Modi Rally 2009, cc Al Jazeera, modified, https://creativecommons.org/licenses/by-sa/2.0/

On 5 August, India revoked a controversial constitutional provision that grants India-administered Kashmir special status, as promised by the Bharatiya Janata Party (BJP) in its 2019 election manifesto. According to Article 370, Indian-administered Kashmir shall hold a special status within the country, granting it partial autonomy, including a separate flag, its own constitution, and independence over all matters except foreign affairs, defense, and communications.

After the revocation of Article 370, India deployed massive numbers of troops across the Kashmir valley and banned public movements. Schools were shut down; and cellular networks and the internet were cut off days before the announcement of the presidential order. Two former chief ministers in Jammu and Kashmir also remain under house arrest.

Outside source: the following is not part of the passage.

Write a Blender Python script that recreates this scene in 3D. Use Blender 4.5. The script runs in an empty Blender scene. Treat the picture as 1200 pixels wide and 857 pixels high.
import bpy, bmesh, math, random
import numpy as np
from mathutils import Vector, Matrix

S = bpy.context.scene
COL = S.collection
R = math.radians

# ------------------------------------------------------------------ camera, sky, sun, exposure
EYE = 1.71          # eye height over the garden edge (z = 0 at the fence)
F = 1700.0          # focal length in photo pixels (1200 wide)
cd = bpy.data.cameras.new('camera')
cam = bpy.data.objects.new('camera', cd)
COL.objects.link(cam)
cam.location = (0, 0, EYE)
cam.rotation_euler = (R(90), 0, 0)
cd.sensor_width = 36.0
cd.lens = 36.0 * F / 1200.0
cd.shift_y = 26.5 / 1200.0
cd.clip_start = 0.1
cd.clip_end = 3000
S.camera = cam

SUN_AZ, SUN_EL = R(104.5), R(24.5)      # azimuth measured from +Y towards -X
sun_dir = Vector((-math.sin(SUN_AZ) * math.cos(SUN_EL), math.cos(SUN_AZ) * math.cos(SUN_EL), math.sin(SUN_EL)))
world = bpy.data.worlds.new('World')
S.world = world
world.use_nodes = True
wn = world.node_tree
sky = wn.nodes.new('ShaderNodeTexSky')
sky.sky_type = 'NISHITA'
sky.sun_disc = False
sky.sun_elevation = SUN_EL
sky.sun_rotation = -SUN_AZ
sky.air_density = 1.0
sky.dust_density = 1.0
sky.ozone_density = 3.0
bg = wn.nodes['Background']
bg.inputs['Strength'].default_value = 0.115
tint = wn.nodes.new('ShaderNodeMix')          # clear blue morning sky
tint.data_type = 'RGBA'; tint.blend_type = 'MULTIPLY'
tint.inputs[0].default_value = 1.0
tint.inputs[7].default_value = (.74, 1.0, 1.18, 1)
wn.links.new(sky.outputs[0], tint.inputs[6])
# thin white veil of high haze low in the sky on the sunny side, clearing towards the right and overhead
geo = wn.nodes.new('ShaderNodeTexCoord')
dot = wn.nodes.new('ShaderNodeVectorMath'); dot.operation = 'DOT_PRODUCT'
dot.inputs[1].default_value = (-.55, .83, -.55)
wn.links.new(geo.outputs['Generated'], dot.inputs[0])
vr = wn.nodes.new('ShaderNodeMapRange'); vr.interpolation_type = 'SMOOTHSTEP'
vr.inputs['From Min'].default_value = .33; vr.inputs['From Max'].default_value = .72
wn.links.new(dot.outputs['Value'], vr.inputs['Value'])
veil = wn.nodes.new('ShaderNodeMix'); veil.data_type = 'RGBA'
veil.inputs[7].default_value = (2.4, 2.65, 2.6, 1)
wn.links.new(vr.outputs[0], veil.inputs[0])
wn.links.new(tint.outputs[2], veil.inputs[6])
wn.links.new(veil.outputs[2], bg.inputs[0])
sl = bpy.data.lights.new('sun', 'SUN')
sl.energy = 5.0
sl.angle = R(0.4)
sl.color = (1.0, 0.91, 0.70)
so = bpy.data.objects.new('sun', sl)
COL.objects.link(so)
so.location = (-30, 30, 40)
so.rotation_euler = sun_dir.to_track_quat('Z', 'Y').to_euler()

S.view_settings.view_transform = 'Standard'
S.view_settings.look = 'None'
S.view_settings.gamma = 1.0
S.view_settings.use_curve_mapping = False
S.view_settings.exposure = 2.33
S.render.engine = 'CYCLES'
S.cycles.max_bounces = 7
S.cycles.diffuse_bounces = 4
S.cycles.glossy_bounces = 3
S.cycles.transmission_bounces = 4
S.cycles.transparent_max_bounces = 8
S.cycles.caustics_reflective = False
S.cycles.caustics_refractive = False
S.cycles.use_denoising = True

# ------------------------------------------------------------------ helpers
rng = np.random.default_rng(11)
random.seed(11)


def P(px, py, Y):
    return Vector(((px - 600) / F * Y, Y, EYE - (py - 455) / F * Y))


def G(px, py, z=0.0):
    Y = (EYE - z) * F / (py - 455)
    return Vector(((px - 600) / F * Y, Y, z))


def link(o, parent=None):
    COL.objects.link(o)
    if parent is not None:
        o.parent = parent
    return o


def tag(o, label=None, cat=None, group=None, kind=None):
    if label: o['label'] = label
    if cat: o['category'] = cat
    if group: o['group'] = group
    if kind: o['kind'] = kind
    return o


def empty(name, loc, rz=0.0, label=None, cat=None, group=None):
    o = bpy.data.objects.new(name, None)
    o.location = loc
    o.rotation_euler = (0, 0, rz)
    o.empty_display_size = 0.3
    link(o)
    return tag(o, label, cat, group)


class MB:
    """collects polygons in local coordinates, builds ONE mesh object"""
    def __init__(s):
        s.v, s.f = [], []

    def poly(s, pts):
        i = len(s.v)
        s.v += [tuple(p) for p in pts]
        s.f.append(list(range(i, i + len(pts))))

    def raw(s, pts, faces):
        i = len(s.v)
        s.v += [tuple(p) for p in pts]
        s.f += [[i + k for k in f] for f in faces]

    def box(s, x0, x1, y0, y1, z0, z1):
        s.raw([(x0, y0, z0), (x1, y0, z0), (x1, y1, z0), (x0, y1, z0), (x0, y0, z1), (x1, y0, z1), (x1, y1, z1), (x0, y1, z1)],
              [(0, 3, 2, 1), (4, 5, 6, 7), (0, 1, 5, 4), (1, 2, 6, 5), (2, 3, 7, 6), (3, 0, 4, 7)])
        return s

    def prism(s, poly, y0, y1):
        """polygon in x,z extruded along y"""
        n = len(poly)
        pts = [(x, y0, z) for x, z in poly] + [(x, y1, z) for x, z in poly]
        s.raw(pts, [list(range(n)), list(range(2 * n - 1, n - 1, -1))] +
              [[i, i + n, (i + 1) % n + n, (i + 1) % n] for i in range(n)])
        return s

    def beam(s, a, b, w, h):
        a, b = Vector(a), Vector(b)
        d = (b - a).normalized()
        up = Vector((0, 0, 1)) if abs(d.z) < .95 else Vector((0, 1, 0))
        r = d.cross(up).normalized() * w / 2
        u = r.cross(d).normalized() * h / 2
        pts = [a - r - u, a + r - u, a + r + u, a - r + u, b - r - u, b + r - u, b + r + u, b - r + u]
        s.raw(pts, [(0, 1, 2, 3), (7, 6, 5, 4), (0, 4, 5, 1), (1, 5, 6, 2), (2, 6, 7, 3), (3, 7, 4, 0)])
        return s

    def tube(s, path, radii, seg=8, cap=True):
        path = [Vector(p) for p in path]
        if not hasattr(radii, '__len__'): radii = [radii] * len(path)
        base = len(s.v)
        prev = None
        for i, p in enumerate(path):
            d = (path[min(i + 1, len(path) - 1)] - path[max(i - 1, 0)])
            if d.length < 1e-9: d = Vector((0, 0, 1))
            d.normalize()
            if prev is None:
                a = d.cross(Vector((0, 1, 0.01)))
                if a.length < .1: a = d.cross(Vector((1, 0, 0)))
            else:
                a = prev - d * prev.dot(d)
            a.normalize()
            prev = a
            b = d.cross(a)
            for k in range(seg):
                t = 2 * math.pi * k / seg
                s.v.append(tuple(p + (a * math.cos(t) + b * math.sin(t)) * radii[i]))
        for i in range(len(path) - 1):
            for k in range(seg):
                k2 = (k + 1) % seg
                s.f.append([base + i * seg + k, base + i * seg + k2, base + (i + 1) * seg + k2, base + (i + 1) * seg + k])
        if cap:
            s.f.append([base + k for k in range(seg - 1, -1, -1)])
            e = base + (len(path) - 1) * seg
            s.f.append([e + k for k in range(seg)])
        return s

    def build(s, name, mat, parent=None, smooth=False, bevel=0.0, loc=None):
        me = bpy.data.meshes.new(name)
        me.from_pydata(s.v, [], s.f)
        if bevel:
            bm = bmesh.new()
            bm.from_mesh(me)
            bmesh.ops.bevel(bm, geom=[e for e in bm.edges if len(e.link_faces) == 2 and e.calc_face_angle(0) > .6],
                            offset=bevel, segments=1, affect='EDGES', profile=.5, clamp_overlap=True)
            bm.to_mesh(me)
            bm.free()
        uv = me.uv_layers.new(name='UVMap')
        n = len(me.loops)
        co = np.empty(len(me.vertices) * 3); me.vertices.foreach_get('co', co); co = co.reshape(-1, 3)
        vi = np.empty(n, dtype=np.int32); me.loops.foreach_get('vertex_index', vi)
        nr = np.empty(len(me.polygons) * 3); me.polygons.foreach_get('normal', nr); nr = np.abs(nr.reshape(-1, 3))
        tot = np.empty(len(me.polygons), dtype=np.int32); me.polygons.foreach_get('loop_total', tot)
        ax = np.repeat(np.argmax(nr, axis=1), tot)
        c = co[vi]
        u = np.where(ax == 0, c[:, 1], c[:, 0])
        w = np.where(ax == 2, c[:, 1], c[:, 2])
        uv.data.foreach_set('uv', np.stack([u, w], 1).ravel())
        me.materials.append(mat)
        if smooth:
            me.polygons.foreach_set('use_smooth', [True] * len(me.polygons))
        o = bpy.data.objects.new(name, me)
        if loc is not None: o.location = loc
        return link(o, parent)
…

On the other side of the divide, many Hindu nationalists were celebrating on the street, declaring the move as necessary for restoring public order in Kashmir. The Hindu nationalist BJP has long opposed Article 370 and requested its abolishment repeatedly. It argued such laws had hampered Kashmir’s integration with the rest of India. To keep things in perspective, it is worthwhile for us to take a look at how Hindu nationalism played a role in Kashmir dispute.

 

A brief history of Kashmir dispute  

The conflict started after the British partition of the subcontinent into mainly Hindu India and Muslim-majority Pakistan in 1947. Under the partition plan, more than 550 princely states within colonial India, including Kashmir, could decide to join either new nation or stay independent. The maharaja (local ruler), Hari Singh, wanted Kashmir to become independent at first. Yet in October, he signed a treaty of accession with India in return for India’s assistance against tribal raids from Pakistan.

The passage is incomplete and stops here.